▶ Exercise goal
Output an exact reproduction of the data.

▶ Entries shown
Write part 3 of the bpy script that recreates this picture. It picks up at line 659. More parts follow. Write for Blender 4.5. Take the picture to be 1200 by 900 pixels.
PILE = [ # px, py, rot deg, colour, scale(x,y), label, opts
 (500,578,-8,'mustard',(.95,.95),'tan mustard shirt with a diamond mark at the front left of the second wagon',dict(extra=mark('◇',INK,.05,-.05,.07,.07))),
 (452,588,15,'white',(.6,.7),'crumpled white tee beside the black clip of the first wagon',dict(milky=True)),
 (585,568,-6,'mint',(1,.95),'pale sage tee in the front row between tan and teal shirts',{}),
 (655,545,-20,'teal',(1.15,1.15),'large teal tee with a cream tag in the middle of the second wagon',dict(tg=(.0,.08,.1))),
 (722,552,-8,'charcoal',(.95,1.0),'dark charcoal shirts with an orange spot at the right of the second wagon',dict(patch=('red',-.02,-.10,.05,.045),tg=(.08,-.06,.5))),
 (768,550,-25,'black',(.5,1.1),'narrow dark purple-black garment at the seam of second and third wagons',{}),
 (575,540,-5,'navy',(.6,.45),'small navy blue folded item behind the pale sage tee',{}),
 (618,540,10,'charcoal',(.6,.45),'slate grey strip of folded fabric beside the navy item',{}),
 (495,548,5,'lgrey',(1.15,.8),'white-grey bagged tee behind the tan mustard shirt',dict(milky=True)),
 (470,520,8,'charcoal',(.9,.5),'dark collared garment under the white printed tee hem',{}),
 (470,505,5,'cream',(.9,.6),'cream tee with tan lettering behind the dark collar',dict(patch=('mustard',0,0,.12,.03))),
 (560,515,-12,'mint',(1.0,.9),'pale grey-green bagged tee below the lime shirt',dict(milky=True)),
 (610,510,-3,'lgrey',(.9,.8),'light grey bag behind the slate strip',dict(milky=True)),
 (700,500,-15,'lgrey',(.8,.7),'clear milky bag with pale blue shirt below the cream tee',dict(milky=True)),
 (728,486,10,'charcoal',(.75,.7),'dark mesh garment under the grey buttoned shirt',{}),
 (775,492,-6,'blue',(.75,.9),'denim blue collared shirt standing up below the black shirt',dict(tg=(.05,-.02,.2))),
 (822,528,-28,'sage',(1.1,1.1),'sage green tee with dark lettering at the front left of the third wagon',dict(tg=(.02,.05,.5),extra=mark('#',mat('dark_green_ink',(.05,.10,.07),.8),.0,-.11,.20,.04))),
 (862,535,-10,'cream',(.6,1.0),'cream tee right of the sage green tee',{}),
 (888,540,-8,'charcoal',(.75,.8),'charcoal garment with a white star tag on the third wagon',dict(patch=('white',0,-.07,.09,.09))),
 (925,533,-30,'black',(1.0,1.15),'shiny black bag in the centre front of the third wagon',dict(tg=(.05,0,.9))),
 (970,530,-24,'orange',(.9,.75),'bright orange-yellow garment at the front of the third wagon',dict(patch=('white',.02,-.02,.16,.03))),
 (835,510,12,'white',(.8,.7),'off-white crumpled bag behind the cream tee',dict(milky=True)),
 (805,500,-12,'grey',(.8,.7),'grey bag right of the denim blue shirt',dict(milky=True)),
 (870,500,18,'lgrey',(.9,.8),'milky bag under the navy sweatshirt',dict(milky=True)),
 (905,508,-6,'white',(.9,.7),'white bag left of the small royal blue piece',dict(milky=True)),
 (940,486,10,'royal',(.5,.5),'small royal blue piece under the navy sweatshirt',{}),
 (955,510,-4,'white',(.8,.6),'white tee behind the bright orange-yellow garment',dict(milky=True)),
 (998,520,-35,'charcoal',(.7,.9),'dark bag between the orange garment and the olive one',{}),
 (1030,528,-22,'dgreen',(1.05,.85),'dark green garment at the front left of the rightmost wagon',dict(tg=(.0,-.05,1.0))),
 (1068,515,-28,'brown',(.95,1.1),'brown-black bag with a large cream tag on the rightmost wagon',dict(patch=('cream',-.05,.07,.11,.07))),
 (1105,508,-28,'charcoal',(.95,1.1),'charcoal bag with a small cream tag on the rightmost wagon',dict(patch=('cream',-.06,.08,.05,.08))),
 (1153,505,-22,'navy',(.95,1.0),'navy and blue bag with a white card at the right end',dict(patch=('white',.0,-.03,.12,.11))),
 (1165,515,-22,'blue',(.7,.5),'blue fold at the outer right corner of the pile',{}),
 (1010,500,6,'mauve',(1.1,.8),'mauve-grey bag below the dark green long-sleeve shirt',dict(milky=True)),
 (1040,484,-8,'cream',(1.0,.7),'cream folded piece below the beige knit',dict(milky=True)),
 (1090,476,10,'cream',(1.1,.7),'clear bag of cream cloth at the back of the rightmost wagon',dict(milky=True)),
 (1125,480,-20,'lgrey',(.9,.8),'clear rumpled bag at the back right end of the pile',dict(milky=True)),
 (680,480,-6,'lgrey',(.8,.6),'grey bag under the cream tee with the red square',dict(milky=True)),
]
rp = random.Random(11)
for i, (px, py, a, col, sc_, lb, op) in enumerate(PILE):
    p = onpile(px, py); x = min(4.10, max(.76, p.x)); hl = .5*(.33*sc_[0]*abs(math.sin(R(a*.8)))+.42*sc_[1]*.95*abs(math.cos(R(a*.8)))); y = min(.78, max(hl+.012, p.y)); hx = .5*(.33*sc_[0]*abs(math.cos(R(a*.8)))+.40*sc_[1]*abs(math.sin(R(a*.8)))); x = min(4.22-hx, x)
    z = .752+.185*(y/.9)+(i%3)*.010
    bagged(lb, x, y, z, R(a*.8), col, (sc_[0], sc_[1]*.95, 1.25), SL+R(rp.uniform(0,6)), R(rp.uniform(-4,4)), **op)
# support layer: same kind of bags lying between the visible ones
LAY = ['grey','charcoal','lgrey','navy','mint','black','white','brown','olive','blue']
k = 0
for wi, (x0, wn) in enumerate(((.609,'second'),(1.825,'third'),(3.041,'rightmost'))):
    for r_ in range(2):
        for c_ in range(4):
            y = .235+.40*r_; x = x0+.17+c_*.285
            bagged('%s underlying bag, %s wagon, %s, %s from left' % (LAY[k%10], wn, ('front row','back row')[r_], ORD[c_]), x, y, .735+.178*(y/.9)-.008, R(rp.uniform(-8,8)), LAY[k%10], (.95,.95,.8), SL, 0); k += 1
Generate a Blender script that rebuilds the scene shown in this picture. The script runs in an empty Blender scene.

▶ Answer
Write part 3 of the bpy script that recreates this picture. It picks up at line 659. More parts follow. Write for Blender 4.5. Take the picture to be 1200 by 900 pixels.
PILE = [ # px, py, rot deg, colour, scale(x,y), label, opts
 (500,578,-8,'mustard',(.95,.95),'tan mustard shirt with a diamond mark at the front left of the second wagon',dict(extra=mark('◇',INK,.05,-.05,.07,.07))),
 (452,588,15,'white',(.6,.7),'crumpled white tee beside the black clip of the first wagon',dict(milky=True)),
 (585,568,-6,'mint',(1,.95),'pale sage tee in the front row between tan and teal shirts',{}),
 (655,545,-20,'teal',(1.15,1.15),'large teal tee with a cream tag in the middle of the second wagon',dict(tg=(.0,.08,.1))),
 (722,552,-8,'charcoal',(.95,1.0),'dark charcoal shirts with an orange spot at the right of the second wagon',dict(patch=('red',-.02,-.10,.05,.045),tg=(.08,-.06,.5))),
 (768,550,-25,'black',(.5,1.1),'narrow dark purple-black garment at the seam of second and third wagons',{}),
 (575,540,-5,'navy',(.6,.45),'small navy blue folded item behind the pale sage tee',{}),
 (618,540,10,'charcoal',(.6,.45),'slate grey strip of folded fabric beside the navy item',{}),
 (495,548,5,'lgrey',(1.15,.8),'white-grey bagged tee behind the tan mustard shirt',dict(milky=True)),
 (470,520,8,'charcoal',(.9,.5),'dark collared garment under the white printed tee hem',{}),
 (470,505,5,'cream',(.9,.6),'cream tee with tan lettering behind the dark collar',dict(patch=('mustard',0,0,.12,.03))),
 (560,515,-12,'mint',(1.0,.9),'pale grey-green bagged tee below the lime shirt',dict(milky=True)),
 (610,510,-3,'lgrey',(.9,.8),'light grey bag behind the slate strip',dict(milky=True)),
 (700,500,-15,'lgrey',(.8,.7),'clear milky bag with pale blue shirt below the cream tee',dict(milky=True)),
 (728,486,10,'charcoal',(.75,.7),'dark mesh garment under the grey buttoned shirt',{}),
 (775,492,-6,'blue',(.75,.9),'denim blue collared shirt standing up below the black shirt',dict(tg=(.05,-.02,.2))),
 (822,528,-28,'sage',(1.1,1.1),'sage green tee with dark lettering at the front left of the third wagon',dict(tg=(.02,.05,.5),extra=mark('#',mat('dark_green_ink',(.05,.10,.07),.8),.0,-.11,.20,.04))),
 (862,535,-10,'cream',(.6,1.0),'cream tee right of the sage green tee',{}),
 (888,540,-8,'charcoal',(.75,.8),'charcoal garment with a white star tag on the third wagon',dict(patch=('white',0,-.07,.09,.09))),
 (925,533,-30,'black',(1.0,1.15),'shiny black bag in the centre front of the third wagon',dict(tg=(.05,0,.9))),
 (970,530,-24,'orange',(.9,.75),'bright orange-yellow garment at the front of the third wagon',dict(patch=('white',.02,-.02,.16,.03))),
 (835,510,12,'white',(.8,.7),'off-white crumpled bag behind the cream tee',dict(milky=True)),
 (805,500,-12,'grey',(.8,.7),'grey bag right of the denim blue shirt',dict(milky=True)),
 (870,500,18,'lgrey',(.9,.8),'milky bag under the navy sweatshirt',dict(milky=True)),
 (905,508,-6,'white',(.9,.7),'white bag left of the small royal blue piece',dict(milky=True)),
 (940,486,10,'royal',(.5,.5),'small royal blue piece under the navy sweatshirt',{}),
 (955,510,-4,'white',(.8,.6),'white tee behind the bright orange-yellow garment',dict(milky=True)),
 (998,520,-35,'charcoal',(.7,.9),'dark bag between the orange garment and the olive one',{}),
 (1030,528,-22,'dgreen',(1.05,.85),'dark green garment at the front left of the rightmost wagon',dict(tg=(.0,-.05,1.0))),
 (1068,515,-28,'brown',(.95,1.1),'brown-black bag with a large cream tag on the rightmost wagon',dict(patch=('cream',-.05,.07,.11,.07))),
 (1105,508,-28,'charcoal',(.95,1.1),'charcoal bag with a small cream tag on the rightmost wagon',dict(patch=('cream',-.06,.08,.05,.08))),
 (1153,505,-22,'navy',(.95,1.0),'navy and blue bag with a white card at the right end',dict(patch=('white',.0,-.03,.12,.11))),
 (1165,515,-22,'blue',(.7,.5),'blue fold at the outer right corner of the pile',{}),
 (1010,500,6,'mauve',(1.1,.8),'mauve-grey bag below the dark green long-sleeve shirt',dict(milky=True)),
 (1040,484,-8,'cream',(1.0,.7),'cream folded piece below the beige knit',dict(milky=True)),
 (1090,476,10,'cream',(1.1,.7),'clear bag of cream cloth at the back of the rightmost wagon',dict(milky=True)),
 (1125,480,-20,'lgrey',(.9,.8),'clear rumpled bag at the back right end of the pile',dict(milky=True)),
 (680,480,-6,'lgrey',(.8,.6),'grey bag under the cream tee with the red square',dict(milky=True)),
]
rp = random.Random(11)
for i, (px, py, a, col, sc_, lb, op) in enumerate(PILE):
    p = onpile(px, py); x = min(4.10, max(.76, p.x)); hl = .5*(.33*sc_[0]*abs(math.sin(R(a*.8)))+.42*sc_[1]*.95*abs(math.cos(R(a*.8)))); y = min(.78, max(hl+.012, p.y)); hx = .5*(.33*sc_[0]*abs(math.cos(R(a*.8)))+.40*sc_[1]*abs(math.sin(R(a*.8)))); x = min(4.22-hx, x)
    z = .752+.185*(y/.9)+(i%3)*.010
    bagged(lb, x, y, z, R(a*.8), col, (sc_[0], sc_[1]*.95, 1.25), SL+R(rp.uniform(0,6)), R(rp.uniform(-4,4)), **op)
# support layer: same kind of bags lying between the visible ones
LAY = ['grey','charcoal','lgrey','navy','mint','black','white','brown','olive','blue']
k = 0
for wi, (x0, wn) in enumerate(((.609,'second'),(1.825,'third'),(3.041,'rightmost'))):
    for r_ in range(2):
        for c_ in range(4):
            y = .235+.40*r_; x = x0+.17+c_*.285
            bagged('%s underlying bag, %s wagon, %s, %s from left' % (LAY[k%10], wn, ('front row','back row')[r_], ORD[c_]), x, y, .735+.178*(y/.9)-.008, R(rp.uniform(-8,8)), LAY[k%10], (.95,.95,.8), SL, 0); k += 1
Generate a Blender script that rebuilds the scene shown in this picture. The script runs in an empty Blender scene.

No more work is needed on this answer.